Sesostris is particularly useful for this inquiry since he existed in both Greek and Egyptian traditions before the Hellenistic period. There was a Greek Sesostris as (apparently) first instantiated by Herodotus and an Egyptian Sesostris who lived in the Egyptian literary and cultural tradition. While they were essentially the same figure and Herodotus likely derived his picture of Sesostris from Egyptian sources to some extent, the Greek and Egyptian Sesostris figures had separate lives within Greek and Egyptian cultures as Herodotus’ Egyptian pharaoh was received by the Greek tradition and the Egyptian tradition continued to develop on its own paths. Thus, for residents of the Ptolemaic Empire, Sesostris was available as a truly multi-cultural figure from the beginning. He was at home in Egyptian, Greek, and Greco-Egyptian culture, and no covert “double readings” were necessary when he appeared in a text. The Sesostris character was also a natural starting point around which new Greco-Egyptian forms could develop.

I argue that a Greco-Egyptian foundation story featuring Sesostris was produced in the early Ptolemaic period for the Alexandrian Serapis cult. I suggest that the Sesostris character allows us to piece together this story from the parts that have been transmitted in different ways by Tacitus, Plutarch, Clement of Alexandria, and The Alexander Romance. All of these sources date to the Roman imperial period, and I believe that this is a fundamental element in their reception of the Serapis cult foundation story.
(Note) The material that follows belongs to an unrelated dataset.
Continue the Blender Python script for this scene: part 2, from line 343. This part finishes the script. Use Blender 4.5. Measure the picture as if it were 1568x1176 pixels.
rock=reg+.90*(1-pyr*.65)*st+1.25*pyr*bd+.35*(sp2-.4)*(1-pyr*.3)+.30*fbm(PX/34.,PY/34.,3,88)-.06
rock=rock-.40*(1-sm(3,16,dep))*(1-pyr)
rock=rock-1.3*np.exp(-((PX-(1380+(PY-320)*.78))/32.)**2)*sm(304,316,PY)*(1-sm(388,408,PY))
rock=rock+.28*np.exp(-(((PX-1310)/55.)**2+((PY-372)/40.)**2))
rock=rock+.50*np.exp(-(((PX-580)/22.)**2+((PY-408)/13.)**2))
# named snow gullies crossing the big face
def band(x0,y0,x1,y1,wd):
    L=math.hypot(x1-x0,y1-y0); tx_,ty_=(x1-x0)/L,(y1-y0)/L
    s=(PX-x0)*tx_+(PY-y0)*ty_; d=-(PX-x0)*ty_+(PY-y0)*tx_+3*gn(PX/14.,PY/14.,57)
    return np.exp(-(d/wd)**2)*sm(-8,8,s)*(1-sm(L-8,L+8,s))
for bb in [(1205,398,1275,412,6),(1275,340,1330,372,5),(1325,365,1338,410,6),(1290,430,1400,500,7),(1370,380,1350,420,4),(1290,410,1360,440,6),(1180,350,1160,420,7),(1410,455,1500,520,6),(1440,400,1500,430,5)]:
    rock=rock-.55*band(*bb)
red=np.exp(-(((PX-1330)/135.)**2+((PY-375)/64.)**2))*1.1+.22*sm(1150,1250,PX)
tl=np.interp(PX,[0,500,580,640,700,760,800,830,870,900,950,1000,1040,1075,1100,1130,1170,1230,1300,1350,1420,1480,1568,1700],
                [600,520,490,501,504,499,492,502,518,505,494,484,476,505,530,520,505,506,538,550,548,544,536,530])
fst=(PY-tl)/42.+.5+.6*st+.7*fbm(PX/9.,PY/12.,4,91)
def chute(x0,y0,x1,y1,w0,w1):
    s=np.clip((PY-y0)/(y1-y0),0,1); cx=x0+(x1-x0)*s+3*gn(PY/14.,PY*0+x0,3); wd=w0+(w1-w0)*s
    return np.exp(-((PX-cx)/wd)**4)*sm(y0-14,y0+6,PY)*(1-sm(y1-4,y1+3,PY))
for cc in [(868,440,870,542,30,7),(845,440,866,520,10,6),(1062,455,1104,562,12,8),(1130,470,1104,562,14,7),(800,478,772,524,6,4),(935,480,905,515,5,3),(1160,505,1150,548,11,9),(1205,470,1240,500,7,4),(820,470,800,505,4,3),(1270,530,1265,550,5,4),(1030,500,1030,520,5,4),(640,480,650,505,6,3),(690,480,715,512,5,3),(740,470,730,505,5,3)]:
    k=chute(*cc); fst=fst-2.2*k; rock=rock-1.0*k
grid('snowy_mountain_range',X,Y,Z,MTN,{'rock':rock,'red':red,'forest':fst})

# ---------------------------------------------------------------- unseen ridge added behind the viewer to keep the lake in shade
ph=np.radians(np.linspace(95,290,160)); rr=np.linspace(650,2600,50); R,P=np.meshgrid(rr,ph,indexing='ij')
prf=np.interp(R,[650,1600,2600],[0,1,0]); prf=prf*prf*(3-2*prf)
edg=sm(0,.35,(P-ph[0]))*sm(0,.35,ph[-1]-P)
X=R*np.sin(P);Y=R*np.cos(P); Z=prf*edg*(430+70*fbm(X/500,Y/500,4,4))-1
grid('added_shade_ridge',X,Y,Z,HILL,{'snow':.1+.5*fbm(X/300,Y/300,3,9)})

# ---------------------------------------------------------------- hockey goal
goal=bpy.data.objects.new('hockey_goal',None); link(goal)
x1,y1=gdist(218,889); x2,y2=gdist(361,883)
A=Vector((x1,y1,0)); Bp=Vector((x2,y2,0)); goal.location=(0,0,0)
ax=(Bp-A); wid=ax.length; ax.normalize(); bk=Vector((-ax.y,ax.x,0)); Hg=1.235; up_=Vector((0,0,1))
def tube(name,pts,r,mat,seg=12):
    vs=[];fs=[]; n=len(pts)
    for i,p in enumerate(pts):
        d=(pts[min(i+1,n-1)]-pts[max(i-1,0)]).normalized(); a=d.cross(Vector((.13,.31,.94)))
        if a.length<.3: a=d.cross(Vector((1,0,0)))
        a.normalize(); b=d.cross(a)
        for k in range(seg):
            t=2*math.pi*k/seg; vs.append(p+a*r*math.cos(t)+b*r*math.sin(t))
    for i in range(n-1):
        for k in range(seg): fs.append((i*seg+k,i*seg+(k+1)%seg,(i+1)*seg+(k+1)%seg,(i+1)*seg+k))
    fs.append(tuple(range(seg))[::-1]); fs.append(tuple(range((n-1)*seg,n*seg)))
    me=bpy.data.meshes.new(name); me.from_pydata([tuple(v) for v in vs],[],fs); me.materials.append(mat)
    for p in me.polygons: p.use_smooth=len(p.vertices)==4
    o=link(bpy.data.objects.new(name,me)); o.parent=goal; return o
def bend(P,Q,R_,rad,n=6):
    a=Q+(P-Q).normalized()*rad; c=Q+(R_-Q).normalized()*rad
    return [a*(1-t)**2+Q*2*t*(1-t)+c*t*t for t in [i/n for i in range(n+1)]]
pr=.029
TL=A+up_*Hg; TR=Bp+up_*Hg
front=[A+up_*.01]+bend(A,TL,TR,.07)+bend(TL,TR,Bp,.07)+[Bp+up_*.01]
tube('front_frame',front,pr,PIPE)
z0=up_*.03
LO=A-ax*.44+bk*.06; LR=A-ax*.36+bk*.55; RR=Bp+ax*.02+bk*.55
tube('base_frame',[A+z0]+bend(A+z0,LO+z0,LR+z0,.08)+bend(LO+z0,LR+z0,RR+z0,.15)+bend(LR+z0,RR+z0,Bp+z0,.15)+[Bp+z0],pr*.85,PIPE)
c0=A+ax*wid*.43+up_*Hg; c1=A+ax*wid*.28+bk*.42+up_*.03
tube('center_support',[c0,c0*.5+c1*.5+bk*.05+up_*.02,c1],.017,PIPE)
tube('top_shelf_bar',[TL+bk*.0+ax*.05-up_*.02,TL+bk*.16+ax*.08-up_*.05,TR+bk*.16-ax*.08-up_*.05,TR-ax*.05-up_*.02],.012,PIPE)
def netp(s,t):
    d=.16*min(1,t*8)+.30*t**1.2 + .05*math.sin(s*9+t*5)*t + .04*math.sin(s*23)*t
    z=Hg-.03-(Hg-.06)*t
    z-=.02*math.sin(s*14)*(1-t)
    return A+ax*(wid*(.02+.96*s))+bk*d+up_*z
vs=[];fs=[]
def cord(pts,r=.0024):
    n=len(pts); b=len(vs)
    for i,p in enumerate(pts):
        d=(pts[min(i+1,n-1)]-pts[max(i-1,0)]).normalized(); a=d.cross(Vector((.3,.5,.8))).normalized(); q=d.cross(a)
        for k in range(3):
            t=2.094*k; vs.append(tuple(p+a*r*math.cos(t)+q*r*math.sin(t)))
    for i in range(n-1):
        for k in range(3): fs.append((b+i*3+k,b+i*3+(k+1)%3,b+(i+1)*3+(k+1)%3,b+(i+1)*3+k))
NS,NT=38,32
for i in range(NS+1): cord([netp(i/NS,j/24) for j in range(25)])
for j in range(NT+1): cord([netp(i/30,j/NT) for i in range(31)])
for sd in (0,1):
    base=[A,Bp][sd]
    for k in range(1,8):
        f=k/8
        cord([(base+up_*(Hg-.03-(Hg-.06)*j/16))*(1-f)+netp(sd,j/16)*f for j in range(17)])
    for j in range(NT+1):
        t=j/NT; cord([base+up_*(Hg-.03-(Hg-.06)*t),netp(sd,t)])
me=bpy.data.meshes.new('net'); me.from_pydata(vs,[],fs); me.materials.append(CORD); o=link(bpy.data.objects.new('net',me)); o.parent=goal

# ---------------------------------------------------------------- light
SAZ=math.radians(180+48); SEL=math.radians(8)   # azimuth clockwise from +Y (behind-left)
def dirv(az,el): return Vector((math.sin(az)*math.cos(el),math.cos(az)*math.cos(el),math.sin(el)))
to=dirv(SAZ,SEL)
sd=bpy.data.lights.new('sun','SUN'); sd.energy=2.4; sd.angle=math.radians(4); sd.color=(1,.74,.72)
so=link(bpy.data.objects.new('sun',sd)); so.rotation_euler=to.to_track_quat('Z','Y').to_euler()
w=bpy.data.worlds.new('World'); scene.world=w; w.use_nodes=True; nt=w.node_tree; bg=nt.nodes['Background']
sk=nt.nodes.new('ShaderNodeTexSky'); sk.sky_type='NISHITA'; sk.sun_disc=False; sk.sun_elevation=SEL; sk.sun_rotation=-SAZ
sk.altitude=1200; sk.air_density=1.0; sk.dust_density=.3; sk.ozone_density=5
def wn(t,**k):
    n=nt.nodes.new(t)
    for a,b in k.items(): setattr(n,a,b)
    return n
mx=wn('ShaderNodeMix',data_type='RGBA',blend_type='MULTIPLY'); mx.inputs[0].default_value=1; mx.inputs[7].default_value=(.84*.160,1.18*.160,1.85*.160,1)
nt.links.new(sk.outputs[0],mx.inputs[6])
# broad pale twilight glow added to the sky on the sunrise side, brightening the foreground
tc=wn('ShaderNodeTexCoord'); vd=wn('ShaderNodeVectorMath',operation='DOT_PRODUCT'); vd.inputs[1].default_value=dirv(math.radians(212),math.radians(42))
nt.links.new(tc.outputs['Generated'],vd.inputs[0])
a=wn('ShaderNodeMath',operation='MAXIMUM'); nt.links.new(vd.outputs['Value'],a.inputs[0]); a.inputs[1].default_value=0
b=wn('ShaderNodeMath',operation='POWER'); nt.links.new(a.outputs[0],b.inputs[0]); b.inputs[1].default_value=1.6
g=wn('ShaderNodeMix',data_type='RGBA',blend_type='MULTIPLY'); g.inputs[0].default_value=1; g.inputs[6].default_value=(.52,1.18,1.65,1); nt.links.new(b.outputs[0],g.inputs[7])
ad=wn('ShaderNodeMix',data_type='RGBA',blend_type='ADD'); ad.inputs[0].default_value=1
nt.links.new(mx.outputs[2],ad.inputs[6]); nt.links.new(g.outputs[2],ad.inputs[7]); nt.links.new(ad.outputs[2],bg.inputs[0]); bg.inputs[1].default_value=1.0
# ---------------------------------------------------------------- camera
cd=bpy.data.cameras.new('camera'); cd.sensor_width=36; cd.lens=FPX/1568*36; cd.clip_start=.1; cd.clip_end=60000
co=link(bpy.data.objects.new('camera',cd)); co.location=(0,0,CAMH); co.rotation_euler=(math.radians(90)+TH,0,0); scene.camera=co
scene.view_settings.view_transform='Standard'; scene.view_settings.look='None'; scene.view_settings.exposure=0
I suggest that Tacitus and Plutarch in particular (or the tradition they followed) removed the more Egyptian-leaning content from an original Sesostris-Serapis foundation story in order to make it less-Egyptian and thus more suitable as the foundation story for a popular Mediterranean cult. Clement and The Alexander Romance, as texts representing voices outside of the political and cultural center, preserved more Egyptian elements, such as Sesostris, and thus allow a different side of a potential Ptolemaic foundation myth to survive.